Is it typical when your tachometer is off and reading high, the amount of RPM difference will increase with more RPM?
My tachometer is about 400 RPM off at idle and 1800 RPM near redline.
I probably haven't blown my engine up because I have been short shifting it for 5 years! lol
The only reason I found out it was off at high RPM, is I was using an online RPM calculator to see where my speed and shift points are going to be with the 3.4 DOHC swap and I realized I should be able to get to 80 in 3rd with the 2.8 (5500 RPM) but I can't. 55 MPH in my car reads 5500 on the tachometer when the calculator says I should be turning 3683.
How do I fix the gauge, I have read things from replacing capacitors to installing a potentiometer. I obviously need to fix this before the DOHC swap. Thanks!
Has it always been inaccurate? It may be that someone has replaced the tach or instrument pod with one from a 4-cylinder. It will be off by 50%. At 1000 rpm, it will read 1500. At 2000 rpm, it will read around 3000%.
I was just gonna shift by speed or when the gauge points to "rpm" on the stock tach, but that is a good idea while I'm repairing the tach, who makes the 7k backgrounds anyway?
According to the RPM calculator with a 7k redline you shift from 1-2 at 40 mph, 2-3 at 70, 3-4 at 100, and 4-5 at 150, (not that I will even need that last shift lol) The theoretical max speed is 200 at 7k rpm.
I would expect to need to send in the stock gauge face, then have them make a custom one based on the stock unit.
Since you mentioned 'gauge points to "rpm" on the stock tach', this means you have the backlit gauges (not front-lit) so the face will be a bit more complicated to make.
The numbers you posted seem to suggest you have a 4-cyl tachometer on a V6. Swapping in a V6 tach should fix the immediate problem.
But as the other guys mentioned, the stock V6 tach only goes up to 6500 RPM, whereas the 3.4 TDC can rev to 7K RPM. There are several ways you could address that problem. Probably the easiest would be to take a Fiero V6 tach, and just add another hash mark for 7000 RPM. There is no peg at the rev limit to stop the gauge needle, so it should go all the way up to your new hash mark. Another option would be to modify your existing tach. Doing a little math, you should be able to figure out what capacitor is needed to make the needle hit the redline at 7K RPM. Then you'd print up a gauge face to match. Another option would be to swap in a completely different tachometer that can go up to 7K RPM+.

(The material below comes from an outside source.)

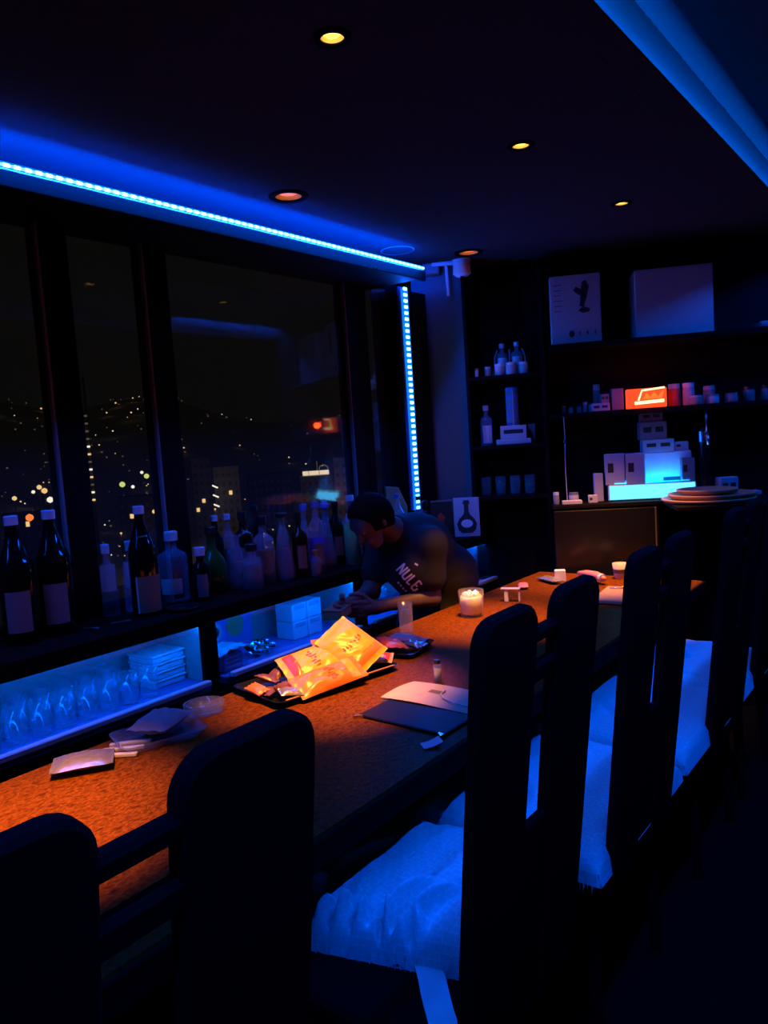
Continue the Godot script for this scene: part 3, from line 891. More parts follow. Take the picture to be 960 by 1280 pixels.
	part("dish", Mb.new().smooth(true).lathe([Vector2(0, 0), Vector2(0.05, 0), Vector2(0.066, 0.012), Vector2(0.062, 0.013), Vector2(0.048, 0.004), Vector2(0, 0.004)], 28).done(), M.black_gloss, ds)
	var rk := thing("wire_rack", "low wire rack on the ledge in front of the bartender", "rack", Vector3(-2.40, y, -3.05))
	for q in 2:
		part("rim", Mb.new().tube([Vector3(-0.06, 0.012 + 0.05 * q, -0.17), Vector3(0.07, 0.012 + 0.05 * q, -0.17), Vector3(0.07, 0.012 + 0.05 * q, 0.17), Vector3(-0.06, 0.012 + 0.05 * q, 0.17), Vector3(-0.06, 0.012 + 0.05 * q, -0.17)], 0.003, 6).done(), M.steel, rk)
	for k in 7:
		part("wire", Mb.new().tube([Vector3(0.07, 0.064, -0.15 + 0.05 * k), Vector3(0.07, 0.002, -0.15 + 0.05 * k), Vector3(-0.06, 0.002, -0.15 + 0.05 * k), Vector3(-0.06, 0.064, -0.15 + 0.05 * k)], 0.002, 6).done(), M.steel, rk)
	# clutter at the dark left end
	for k in [[-2.42, -1.42, "small metal bottle opener lying at the dark left end of the ledge", 0.4], [-2.40, -1.52, "small silver jigger lid lying left of the sake bottle's foot", 1.1]]:
		solo("bar_tool", Mb.new().tube([Vector3(-0.03, 0.006, 0), Vector3(0, 0.008, 0.004), Vector3(0.035, 0.006, 0)], [0.006, 0.004, 0.008], 8).done(), M.steel, k[2], "bar tool", Vector3(k[0], y, k[1]), Vector3(0, k[3], 0))
	# hook with a chain on the mullion
	var hk := thing("hook_chain", "small steel chain and hook hanging on the window mullion", "chain", Vector3(-2.645, 1.42, -3.30))
	part("hook", Mb.new().tube([Vector3(0, 0.10, 0), Vector3(0.02, 0.11, 0), Vector3(0.03, 0.085, 0), Vector3(0.02, 0.07, 0.01)], 0.004, 8).done(), M.steel, hk)
	for k in 6:
		part("link", Mb.new().tube([Vector3(0.02, 0.065 - 0.022 * k, -0.006), Vector3(0.02, 0.052 - 0.022 * k, -0.009), Vector3(0.02, 0.042 - 0.022 * k, -0.006), Vector3(0.02, 0.042 - 0.022 * k, 0.006), Vector3(0.02, 0.065 - 0.022 * k, 0.006), Vector3(0.02, 0.065 - 0.022 * k, -0.006)], 0.0018, 6).done(), M.steel, hk)

# ------------------------------------------------------------------ things in the glass cabinets
func tumbler(label: String, pos: Vector3, r: float, h: float, group := "") -> Node3D:
	var t := thing("tumbler", label, "glass", pos, 0.0, group)
	part("bowl", Mb.new().smooth(true).lathe([Vector2(0, 0), Vector2(r * 0.86, 0), Vector2(r * 0.9, 0.004), Vector2(r, h), Vector2(r - 0.0025, h), Vector2(r * 0.88, 0.012), Vector2(0, 0.011)], 22).done(), M.clear, t)
	return t

func cabinet_things():
	var y := 0.6205
	var src: Node3D = null
	for i in 3:
		for j in (12 if i == 0 else 8):
			var zz := -0.70 - 0.083 * j + 0.02 * (i % 2)
			if i > 0:
				zz -= 0.25
			if zz < (-1.66 if i < 2 else -1.60):
				continue
			var lb := "clear tumbler in the %s row of the left cabinet, %s from its right end" % [["front", "middle", "back"][i], ["twelfth", "eleventh", "tenth", "ninth", "eighth", "seventh", "sixth", "fifth", "fourth", "third", "second", "first"][j if i == 0 else j + 4]]
			if src == null:
				src = tumbler(lb, Vector3(-2.40, y, zz), 0.036, 0.115, "tumblers in the left glass cabinet")
			else:
				copy(src, lb, Vector3(-2.40 - 0.083 * i, y, zz))
	# white lunch boxes stacked
	for k in 4:
		var names := ["lowest white lidded box of the stack in the left cabinet", "second white lidded box from the bottom in the left cabinet", "third white lidded box from the bottom in the left cabinet", "topmost white lidded box of the stack in the left cabinet"]
		var b := thing("food_box", names[k], "box", Vector3(-2.515, y + 0.032 * k, -1.735), 0.06 * (k % 2), "white boxes in the left cabinet")
		part("tub", bx(Vector3(0, 0.012, 0), Vector3(0.15, 0.024, 0.15), 0.005), M.white_plastic, b)
		part("lid", bx(Vector3(0, 0.0275, 0), Vector3(0.158, 0.008, 0.158), 0.003), M.white_plastic, b)
	# middle cabinet
	var p := thing("picture_card", "printed blue picture card with round emblems leaning in the middle cabinet", "card", Vector3(-2.60, y, -2.14), 0.0)
	part("card", bx(Vector3(0, 0.09, 0), Vector3(0.008, 0.18, 0.34), 0.002), M.card_blue, p)
	for k in [[0.05, 0.10, 0.045, "white_card"], [-0.07, 0.11, 0.05, "card_green"]]:
		part("emblem", Mb.new().lathe([Vector2(0, 0.0), Vector2(k[2], 0.0), Vector2(k[2], 0.003), Vector2(0, 0.003)], 22).done(), M[k[3]], p, Vector3(0.003, k[1], k[0]), Vector3(0, 0, -PI / 2))
	part("emblem_centre", Mb.new().lathe([Vector2(0, 0.0), Vector2(0.026, 0.0), Vector2(0.026, 0.005), Vector2(0, 0.005)], 22).done(), M.print_black, p, Vector3(0.003, 0.10, 0.05), Vector3(0, 0, -PI / 2))
	part("panel_print", bx(Vector3(0.005, 0.12, 0.135), Vector3(0.003, 0.09, 0.05), 0.001), M.card_red, p)
	part("panel_print", bx(Vector3(0.005, 0.06, 0.12), Vector3(0.003, 0.03, 0.07), 0.001), M.white_card, p)
	var cn := thing("carton", "small printed carton at the left end of the middle cabinet", "carton", Vector3(-2.41, y, -1.985))
	part("body", bx(Vector3(0, 0.035, 0), Vector3(0.10, 0.07, 0.10), 0.003), M.card_blue, cn)
	for k in 3:
		part("stripe", bx(Vector3(0.051, 0.018 + 0.018 * k, 0), Vector3(0.002, 0.008, 0.08), 0.0005), M.white_card, cn)
	var fo := FastNoiseLite.new()
	fo.seed = 31
	fo.frequency = 22.0
	var lump := func(a: float, b: float) -> Vector3:
		var th := a * TAU
		var ph := (b - 0.5) * PI
		var d := Vector3(cos(th) * cos(ph), sin(ph), sin(th) * cos(ph))
		return d * (0.042 * (1.0 + 0.7 * fo.get_noise_3d(d.x * 0.1, d.y * 0.1, d.z * 0.1))) * Vector3(1.2, 0.75, 1.5) + Vector3(0, 0.03, 0)
	solo("foil_ball", Mb.new().grid(22, 12, lump).done(), M.foil, "crumpled foil packet lying before the picture card", "foil", Vector3(-2.43, y + 0.002, -2.20))
	var bagm := func(a: float, b: float) -> Vector3:
		return Vector3((a - 0.5) * 0.13, 0.074 + 0.018 * sin(b * 3.0) + 0.012 * fo.get_noise_2d(a * 0.13, b * 0.2), (b - 0.5) * 0.19)
	solo("plastic_wrap", Mb.new().smooth(true).grid(16, 20, bagm).grid(16, 20, func(a, b): return bagm.call(a, b) - Vector3(0, 0.003, 0), true).done(), M.white_card, "pale plastic sheet lying over the small carton", "plastic wrap", Vector3(-2.41, y, -2.00))
	for k in 4:
		var lb := ["lower left white carton stacked at the middle cabinet's right", "lower right white carton stacked at the middle cabinet's right", "upper left white carton stacked at the middle cabinet's right", "upper right white carton stacked at the middle cabinet's right"]
		var w := thing("carton", lb[k], "carton", Vector3(-2.50, y + 0.083 * (k / 2), -2.47 - 0.10 * (k % 2)), 0.0, "white cartons in the middle cabinet")
		part("body", bx(Vector3(0, 0.041, 0), Vector3(0.11, 0.08, 0.096), 0.003), M.white_plastic, w)
		part("flap", bx(Vector3(0.056, 0.066, 0), Vector3(0.002, 0.022, 0.07), 0.0006), M.white_card, w)
	# wine glasses hanging in the third cabinet
	var rail := thing("glass_rail", "steel rail under the ledge holding upside-down wine glasses", "rail", Vector3(-2.42, 0.84, -3.0))
	part("rod", Mb.new().tube([Vector3(0, 0, 0.16), Vector3(0, 0, -0.4)], 0.004, 8).done(), M.steel, rail)
	for k in 3:
		var lb := ["left of three wine glasses hanging upside down in the cabinet", "middle of three wine glasses hanging upside down in the cabinet", "right of three wine glasses hanging upside down in the cabinet"]
		var g := thing("wine_glass", lb[k], "glass", Vector3(-2.42, 0.836, -2.88 - 0.085 * k), 0.0, "hanging wine glasses")
		part("foot", Mb.new().lathe([Vector2(0, -0.004), Vector2(0.03, -0.003), Vector2(0.03, 0), Vector2(0, 0)], 20).done(), M.clear_thick, g)
		part("stem", Mb.new().smooth(true).lathe([Vector2(0.004, -0.075), Vector2(0.003, -0.04), Vector2(0.005, -0.003)], 10).done(), M.clear_thick, g)
		part("bowl", Mb.new().smooth(true).lathe([Vector2(0.028, -0.155), Vector2(0.034, -0.12), Vector2(0.03, -0.09), Vector2(0.004, -0.073)], 20).done(), M.clear_thick, g)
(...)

On a side note, I'm not sure if you plan on using a turbo. But if you are, then you might want to check out this thread, where he installs a 7K RPM tach with boost gauge: https://www.fiero.nl/forum/A...130314-2-110302.html
If the redline is 5500, it's a 4-cylinder tach. V6 tachs redline at 6500. The tach filter might also be at fault. The 4-cylinder tach will also have an oil pressure gauge in it. Just a few ways of telling what you have.
To any one reading this, member J Gunsett messaged me and offered to repair my tachometer. I sent it to him and he replaced a resister and now the tach is accurate again!
He even give you a printout of the before reading and after! Highly recommend him!